I've been known to plant tulip and daffodil bulbs as late as January. One year I recall having to chop through a layer of snow and a 3-inch frozen crust of earth to make my way to softer soil below for bulb planting. I was bundled from head to toe in insulated everything--boots, coat and long johns. My cheeks were rosy and my fingers, sticking out of fingerless gloves, were freezing. (I'm a purist who never wears gardening gloves, unless it gets really cold. For those less optimum days, I purchase several pairs of cheap knit gloves that I cut the finger tips off of so that I can feel the earth and plant roots.)

The bulbs all came up that spring, none the worse for their late entry into the ground. But there I was again extending the gardening season way past when bulbs are supposed to be planted. Instead, I should have been nestled in front of the fireplace reading a good gardening catalog.

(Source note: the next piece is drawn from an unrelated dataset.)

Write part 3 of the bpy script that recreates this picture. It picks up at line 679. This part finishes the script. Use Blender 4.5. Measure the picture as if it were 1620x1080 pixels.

"To everything there is a season" or so the Bible verse goes, but not for gardening zealots. We are the ones who constantly push the envelope on planting seasons and hardiness zones. We keep the nurseries and greenhouses in business by having to try yet one more new plant in our crowded yards. We march off to every nursery in the valley to fill our cars with potted plants, only to return home to add our new booty to an ever-growing home nursery of unplanted specimens from the year before. We'll say "yes" to a free plant before a fellow gardener can even get the words out: "Would you like a start of ..." We're born optimists longing for an eternal spring.

In the olden days, one time honored method for determining whether it was time to plant corn in the spring was to drop your drawers and sit your keister down on the soil; if the soil felt warm to your tender hind end, then it was time to plant. Luckily, this practice is no longer in vogue because chances are gardening extremists all over the world would be dropping their drawers come spring. And "sitting out in the garden" would take on a whole new meaning.